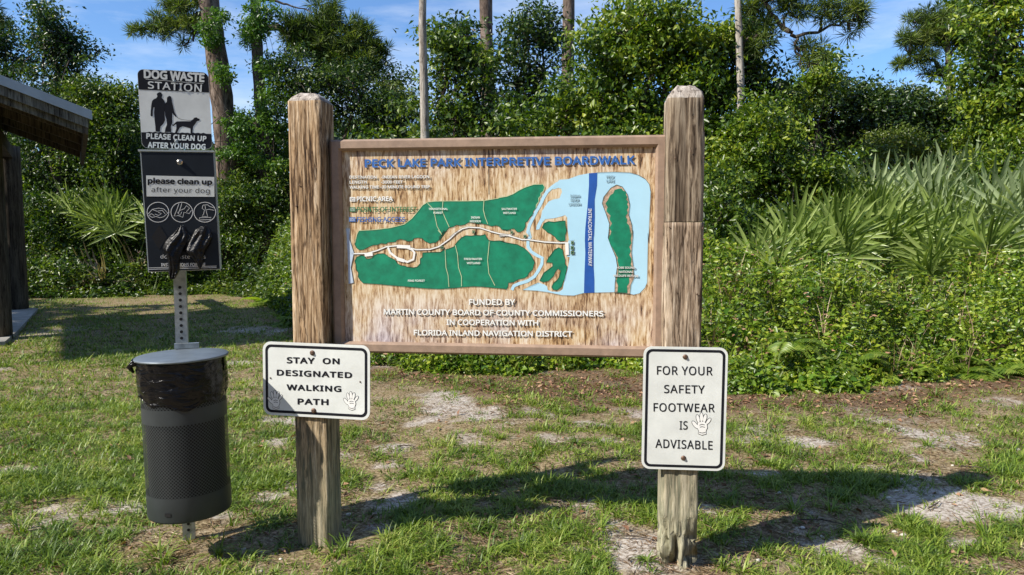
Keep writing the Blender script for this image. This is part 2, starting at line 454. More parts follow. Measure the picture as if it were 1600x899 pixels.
low = N(t, 'ShaderNodeMapRange', i_From_Min=.30, i_From_Max=.0, i_To_Min=0., i_To_Max=1.); L(t, sx, 'Z', low, 'Value')
top = N(t, 'ShaderNodeMapRange', i_From_Min=.80, i_From_Max=1., i_To_Min=0., i_To_Max=.7); L(t, sx, 'Z', top, 'Value')
mxm = N(t, 'ShaderNodeMath', operation='MAXIMUM'); L(t, low, 'Result', mxm, 0); L(t, top, 'Result', mxm, 1)
thr = ramp(t, [(.42, (0, 0, 0)), (.62, (1, 1, 1))]); L(t, bigb, 'Fac', thr, 'Fac')
mm = N(t, 'ShaderNodeMath', operation='MULTIPLY'); L(t, mxm, 'Value', mm, 0); L(t, thr, 'Color', mm, 1)
lil = ramp(t, [(.34, (.07,.06,.07)), (.5, (.42,.36,.40)), (.66, (.78,.72,.76))]); L(t, ma, 'Value', lil, 'Fac')
mc = N(t, 'ShaderNodeMixRGB'); L(t, mm, 'Value', mc, 'Fac'); L(t, r, 'Color', mc, 'Color1'); L(t, lil, 'Color', mc, 'Color2')
L(t, mc, 'Color', b, 'Base Color'); b.inputs['Roughness'].default_value = .45

# ------------------------------------------------------------------ ground
SAND = [(1340,632,85,11),(1385,652,85,12),(1560,630,60,10),(1180,672,40,10),(930,664,45,9),(870,688,40,9),(955,690,50,7),
        (760,645,40,6),(610,700,30,9),(565,765,60,12),(605,728,34,8),(110,852,80,13),(195,828,60,10),(330,800,50,12),(420,775,50,12),
        (435,690,26,9),(450,742,30,10),(30,735,40,8),(1005,872,60,14),(1380,880,110,15),(1540,800,60,14),(760,770,34,8),(1210,742,40,6),
        (1330,735,60,6),(1480,700,60,9),(900,860,60,12),(610,880,60,12),(1180,850,40,10),(1110,800,40,8),(1500,850,60,14),(705,850,50,10),(240,490,30,5),(60,520,50,12)]
_s = []
for (px, py, rx, ry) in SAND:
    c_ = gnd(px, py); e1 = gnd(px + rx, py); e2 = gnd(px, py - ry)
    _s.append((c_.x, c_.y, max(.05, abs(e1.x - c_.x)) * .85, max(.05, abs(e2.y - c_.y)) * .8))
EDGE = [(-900,470),(0,468),(100,466),(260,462),(340,462),(400,470),(440,500),(480,540),(560,566),(640,572),(800,588),(900,590),(1000,596),(1110,606),(1220,603),(1350,602),(1450,598),(1520,590),(1700,590),(2600,590)]
EX = np.array([e[0] for e in EDGE], float); EY = np.array([gnd(800, e[1]).y for e in EDGE])
def pxof(x, y): return 800 + FOC * x / np.maximum(y, .5)
def edge_d(x, y):
    px = pxof(x, y)
    wob = (fbm(p2(x, y, 1.1), 5) - .5) * 1.1
    return y - np.interp(px, EX, EY) + wob
def bare(x, y):
    w = (fbm(p2(x, y, 3.1), 11) - .5) + (fbm(p2(x, y, 14.), 12) - .5) * 1.1
    r = np.zeros_like(x)
    for cx, cy, rx, ry in _s:
        q = ((x - cx) / rx) ** 2 + ((y - cy) / ry) ** 2
        r = np.maximum(r, np.clip(1.1 - q + w * 2.4, 0, 1) * .8)
    px = pxof(x, y)
    lush = np.clip((520 - px) / 260, 0, 1) * np.clip((y - 3.0) / .8, 0, 1)
    pn = fbm(p2(x, y, 1.9), 23, 4)
    thr = .60 + .12 * lush
    return np.clip(np.maximum(r, np.clip((pn - thr) * 14, 0, 1)), 0, 1)
def hground(x, y):
    x, y = np.asarray(x, float), np.asarray(y, float)
    return (fbm(p2(x, y, 1.3), 3, 4) - .5) * .05 * np.clip((y - .5) / 3, .4, 1) + (vnoise(p2(x, y, 9.0), 8) - .5) * .012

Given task
Leave out the pictures and give the listing above again exactly.

Exercise response
Keep writing the Blender script for this image. This is part 2, starting at line 454. More parts follow. Measure the picture as if it were 1600x899 pixels.
low = N(t, 'ShaderNodeMapRange', i_From_Min=.30, i_From_Max=.0, i_To_Min=0., i_To_Max=1.); L(t, sx, 'Z', low, 'Value')
top = N(t, 'ShaderNodeMapRange', i_From_Min=.80, i_From_Max=1., i_To_Min=0., i_To_Max=.7); L(t, sx, 'Z', top, 'Value')
mxm = N(t, 'ShaderNodeMath', operation='MAXIMUM'); L(t, low, 'Result', mxm, 0); L(t, top, 'Result', mxm, 1)
thr = ramp(t, [(.42, (0, 0, 0)), (.62, (1, 1, 1))]); L(t, bigb, 'Fac', thr, 'Fac')
mm = N(t, 'ShaderNodeMath', operation='MULTIPLY'); L(t, mxm, 'Value', mm, 0); L(t, thr, 'Color', mm, 1)
lil = ramp(t, [(.34, (.07,.06,.07)), (.5, (.42,.36,.40)), (.66, (.78,.72,.76))]); L(t, ma, 'Value', lil, 'Fac')
mc = N(t, 'ShaderNodeMixRGB'); L(t, mm, 'Value', mc, 'Fac'); L(t, r, 'Color', mc, 'Color1'); L(t, lil, 'Color', mc, 'Color2')
L(t, mc, 'Color', b, 'Base Color'); b.inputs['Roughness'].default_value = .45

# ------------------------------------------------------------------ ground
SAND = [(1340,632,85,11),(1385,652,85,12),(1560,630,60,10),(1180,672,40,10),(930,664,45,9),(870,688,40,9),(955,690,50,7),
        (760,645,40,6),(610,700,30,9),(565,765,60,12),(605,728,34,8),(110,852,80,13),(195,828,60,10),(330,800,50,12),(420,775,50,12),
        (435,690,26,9),(450,742,30,10),(30,735,40,8),(1005,872,60,14),(1380,880,110,15),(1540,800,60,14),(760,770,34,8),(1210,742,40,6),
        (1330,735,60,6),(1480,700,60,9),(900,860,60,12),(610,880,60,12),(1180,850,40,10),(1110,800,40,8),(1500,850,60,14),(705,850,50,10),(240,490,30,5),(60,520,50,12)]
_s = []
for (px, py, rx, ry) in SAND:
    c_ = gnd(px, py); e1 = gnd(px + rx, py); e2 = gnd(px, py - ry)
    _s.append((c_.x, c_.y, max(.05, abs(e1.x - c_.x)) * .85, max(.05, abs(e2.y - c_.y)) * .8))
EDGE = [(-900,470),(0,468),(100,466),(260,462),(340,462),(400,470),(440,500),(480,540),(560,566),(640,572),(800,588),(900,590),(1000,596),(1110,606),(1220,603),(1350,602),(1450,598),(1520,590),(1700,590),(2600,590)]
EX = np.array([e[0] for e in EDGE], float); EY = np.array([gnd(800, e[1]).y for e in EDGE])
def pxof(x, y): return 800 + FOC * x / np.maximum(y, .5)
def edge_d(x, y):
    px = pxof(x, y)
    wob = (fbm(p2(x, y, 1.1), 5) - .5) * 1.1
    return y - np.interp(px, EX, EY) + wob
def bare(x, y):
    w = (fbm(p2(x, y, 3.1), 11) - .5) + (fbm(p2(x, y, 14.), 12) - .5) * 1.1
    r = np.zeros_like(x)
    for cx, cy, rx, ry in _s:
        q = ((x - cx) / rx) ** 2 + ((y - cy) / ry) ** 2
        r = np.maximum(r, np.clip(1.1 - q + w * 2.4, 0, 1) * .8)
    px = pxof(x, y)
    lush = np.clip((520 - px) / 260, 0, 1) * np.clip((y - 3.0) / .8, 0, 1)
    pn = fbm(p2(x, y, 1.9), 23, 4)
    thr = .60 + .12 * lush
    return np.clip(np.maximum(r, np.clip((pn - thr) * 14, 0, 1)), 0, 1)
def hground(x, y):
    x, y = np.asarray(x, float), np.asarray(y, float)
    return (fbm(p2(x, y, 1.3), 3, 4) - .5) * .05 * np.clip((y - .5) / 3, .4, 1) + (vnoise(p2(x, y, 9.0), 8) - .5) * .012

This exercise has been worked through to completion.